Ordered that the order is modified, on the law, by deleting the provision thereof which, in effect, denied, as academic, that branch of the plaintiffs motion which was for summary judgment dismissing the counterclaim; as so modified, the order is affirmed, with costs to the defendants, and the matter is remitted to the Supreme Court, Dutchess County, to determine that branch of the motion on the merits.
This is an action, inter alia, by the Town of Fishkill pursuant to RPAPL 871, for an injunction compelling the defendants to *933remove a fence allegedly encroaching on the right of way of a Town highway. In support of that branch of its motion which was for summary judgment on the complaint, the Town demonstrated that the defendants’ fence encroached between 8.3 feet and 9.35 feet onto its land, along a line situated between the edge of the roadway pavement and the defendants’ property line, a fact which the defendants acknowledged. Contrary to the Supreme Court’s finding, this encroachment was, as a matter of law, not de minimis (cf. Hoffmann Invs. Corp. v Yuval, 33 AD3d 511, 512 [2006]; Wing Ming Props. [U.S.A.] v Mott Operating Corp., 172 AD2d 301, 301-302 [1991]; Generalow v Steinberger, 131 AD2d 634, 635 [1987]). In order to obtain the injunctive relief it seeks, however, the Town was required to demonstrate not only the existence of the encroachment, but that the benefit to be gained by compelling its removal would outweigh the harm that would result to the defendants from granting such relief (see RPAPL 871; Medvin v Grauer, 46 AD2d 912 [1974]; Lawrence v Mullen, 40 AD2d 871 [1972]). The only evidence submitted by the Town to establish that the balance of equities weighs in its favor was a copy of a letter from the Town’s Building Inspector to the defendants, stating that the Town’s Highway Superintendent had determined that the encroachment impeded snow plow operations on the road. Such hearsay was insufficient to establish the Town’s prima facie entitlement to judgment as a matter of law (see Zuckerman v City of New York, 49 NY2d 557, 562 [1980]; Kramer v Oil Servs., Inc., 56 AD3d 730 [2008]; Schibuk v Panorama Flight Serv., 161 AD2d 756, 757 [1990]; Moe v Bank of U.S., 211 App Div 519, 522 [1925]).

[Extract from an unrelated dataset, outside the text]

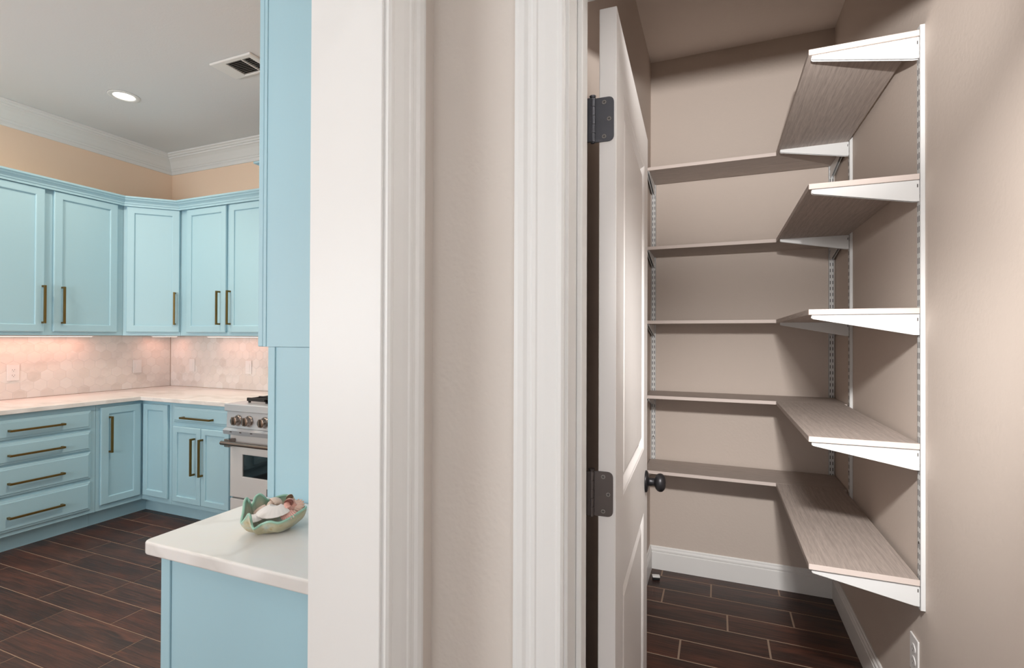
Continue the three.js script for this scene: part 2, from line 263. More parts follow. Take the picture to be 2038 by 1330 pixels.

Although Highway Law § 319 obligates the owner or occupant of land situated along a highway to remove obstructions, including fences, that they have placed there, the remedy it provides is not the injunction that the Town seeks here (see Rozell v Andrews, 103 NY 150, 151 [1886]), but the removal of the obstruction by the Highway Superintendent after giving the required notice to the owner or occupant (see Highway Law § 319 [2]). As a result, the Town failed to demonstrate its prima facie entitlement to judgment as a matter of law with respect to the complaint. The Supreme Court, therefore, properly denied that branch of the Town’s motion which was for summary judgment on the complaint (see Alvarez v Prospect Hosp., 68 NY2d 320, 324 [1986]), without regard to the sufficiency of the papers submitted by the defendants in opposition to that branch of the motion.

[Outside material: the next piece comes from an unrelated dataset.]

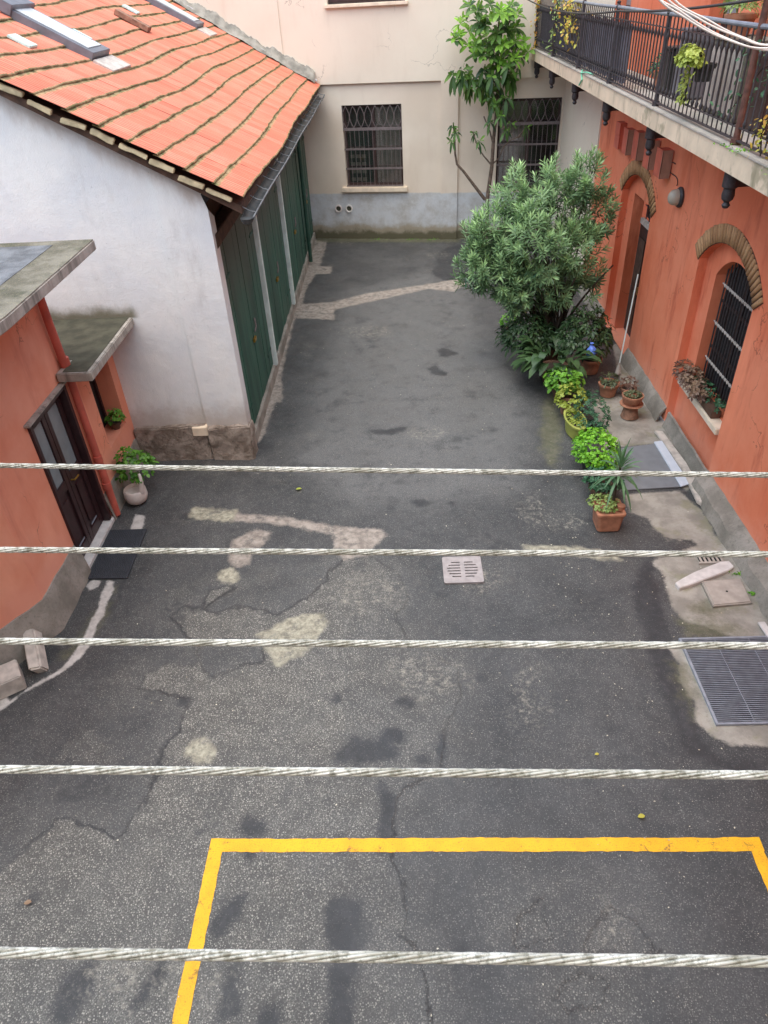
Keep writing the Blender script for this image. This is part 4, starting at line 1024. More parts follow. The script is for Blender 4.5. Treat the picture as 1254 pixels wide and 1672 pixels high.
# double door
dd = MB().box((XL - .16, 7.15, .04), (XL - .10, 8.26, 2.23)).build('door', M['maroon'], lef)
mb = MB()
for a_ in ((7.14, 7.21), (8.20, 8.27)): mb.box((XL - .12, a_[0], .04), (XL + .03, a_[1], 2.24))
mb.box((XL - .12, 7.21, 2.17), (XL + .03, 8.20, 2.24)); mb.build('door_frame', M['maroon'], dd, bevel=.008)
MB().box((XL - .01, 7.08, 2.245), (XL + .07, 8.33, 2.275)).build('door_head_ledge', M['slab_edge'], dd, bevel=.006)
for a_, b_ in ((7.22, 7.70), (7.71, 8.19)):
    mb = MB(); X_ = XL - .098
    mb.box((X_, a_, .05), (X_ + .03, a_ + .09, 2.16)).box((X_, b_ - .09, .05), (X_ + .03, b_, 2.16))
    for z0, z1 in ((.05, .2), (1.02, 1.16), (2.06, 2.16)): mb.box((X_, a_ + .09, z0), (X_ + .029, b_ - .09, z1))
    mb.box((X_, a_ + .16, .30), (X_ + .018, b_ - .16, .92))
    mb.build('door_leaf', M['maroon'], dd, bevel=.004)
    MB().box((X_ + .002, a_ + .095, 1.165), (X_ + .010, b_ - .095, 2.055)).build('pane', M['glass_frost'], dd)
    MB().box((X_ + .031, a_ + .14, .24), (X_ + .036, b_ - .14, .262)).build('kick_strip', M['steel_bar'], dd)
MB().tube([(XL - .06, 7.745, 1.08), (XL - .01, 7.745, 1.08), (XL - .005, 7.78, 1.08), (XL - .01, 7.87, 1.07)], .012, 8).build('handle', M['brass'], dd, smooth=True)
MB().box((XL - .14, 7.05, -.03), (XL + .055, 8.34, .036)).build('door_step', M['marble'], lef, bevel=.008)
# window with its deep dark reveal
ww = MB().box((XL - .33, 8.98, .8), (XL - .30, 9.74, 1.92)).build('window', M['dark_void'], lef)
mb = MB()
for a_ in (8.99, 9.34, 9.68): mb.box((XL - .298, a_, .82), (XL - .26, a_ + .05, 1.9))
mb.build('window_frame', M['maroon'], ww)
# big roof slab with a low kerb, its edge streaked; small roof slab of the lean-to
mb = MB().slab([(-3.60, 8.59), (-9, 8.62), (-9, 3.2), (-5.2, 3.0), (-3.68, 5.4), (-3.60, 6.2)], 3.785, 3.90)
mb.build('roof_slab', M['slab_edge'], lef, bevel=.01)
t_ = MB().slab([(-3.61, 8.58), (-9, 8.60), (-9, 3.2), (-5.2, 3.05), (-3.69, 5.4), (-3.61, 6.2)], 3.9, 3.906).build('roof_surface', M['mossy'], lef)
MB().slab([(-4.02, 8.40), (-9, 8.42), (-9, 3.2), (-5.5, 3.2), (-4.05, 5.6)], 3.907, 3.911).build('wet_felt', M['felt'], lef)
MB().slab([(-3.93, 9.955), (-6.0, 9.955), (-6.0, 8.53), (-4.38, 8.53), (-4.38, 8.13), (-3.93, 8.13)], 2.30, 2.42).build('lean_to_slab', M['slab_edge'], lef, bevel=.012)
MB().slab([(-3.985, 9.95), (-6.0, 9.95), (-6.0, 8.54), (-4.3, 8.54), (-4.3, 8.17), (-3.985, 8.17)], 2.4205, 2.428).build('lean_to_surface', M['mossy_dark'], lef)
# drainpipe: from under the big slab down through the small slab
P_ = [(-4.33, 8.30, 3.78), (-4.33, 8.31, 3.0), (-4.33, 8.34, 2.43), (-4.33, 8.36, 2.2), (-4.33, 8.38, .98), (-4.33, 8.38, .02)]
dp = MB().tube(P_, .052, 14).build('drainpipe', M['pipe_orange'], lef, smooth=True)
for z_ in (2.48, 1.0, .55): MB().tube([(-4.33, 8.37, z_ - .05), (-4.33, 8.37, z_ + .05)], .062, 14).build('collar', M['pipe_orange'], dp, smooth=True)

# plaster-patched recess below the small slab and its old wire
# ------------------------------------------------------------------ guard stones at the left corner
g1_ = thing('guard_stone', 'pale leaning guard stone against the corner plinth of the left orange house', 'stone', (-4.4, 5.6, 0), 0, 'guard stones')
MB().obox((-4.40, 5.60, .13), (.07, .02, 0), (-.10, .22, .10), (-.02, -.03, .07)).build('block', M['kerbstone'], g1_, bevel=.02, smooth=True)
g2_ = thing('guard_stone', 'grey squared guard stone with a light flat top, nearest the left edge of the yard', 'stone', (-4.6, 5.25, 0), 0, 'guard stones')
MB().obox((-4.60, 5.20, .09), (.15, .10, 0), (-.085, .13, 0), (0, 0, .11)).build('block', M['kerbstone'], g2_, bevel=.012, smooth=True)

# ================================================================== THINGS ON THE GROUND
def gtop(x, y): return -.012
# square drain grate
dg = thing('drain_grate', 'square pinkish drain grate with a round slotted centre set in the asphalt', 'drain', (.68, 6.94, 0))
mb = MB(); cx, cy, q_ = .68, 6.94, .255
slots = []
for i in range(6):
    yy_ = cy - .1375 + i * .055; hw = (.155, .195, .215, .215, .195, .155)[i] * .92
    for sg in (-1, 1):
        a_, b_ = sorted((cx + sg * .028, cx + sg * hw)); slots.append(rect(a_, b_, yy_ - .010, yy_ + .010))
fD = lambda x, y, d: (x, y, .006 - d)
wall_face(mb, [[(cx - q_ + .02, cy - q_), (cx + q_ - .02, cy - q_), (cx + q_, cy - q_ + .02), (cx + q_, cy + q_ - .02), (cx + q_ - .02, cy + q_), (cx - q_ + .02, cy + q_), (cx - q_, cy + q_ - .02), (cx - q_, cy - q_ + .02)]] + slots, fD)
jamb(mb, rect(cx - q_ + .005, cx + q_ - .005, cy - q_ + .005, cy + q_ - .005), fD, 0, .03)
for s_ in slots: jamb(mb, s_, fD, 0, .03)
mb.build('grate', M['drain'], dg)
MB().box((cx - q_ + .01, cy - q_ + .01, -.03), (cx + q_ - .01, cy + q_ - .01, -.008)).build('pit', M['black'], dg)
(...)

Since the Supreme Court did not consider the merits of that branch of the Town’s motion which was for summary judgment *934dismissing the counterclaim alleging selective enforcement, we remit the matter to the Supreme Court, Dutchess County, for a determination of that branch of the motion on the merits. Spolzino, J.P., Dillon, Florio and Angiolillo, JJ., concur.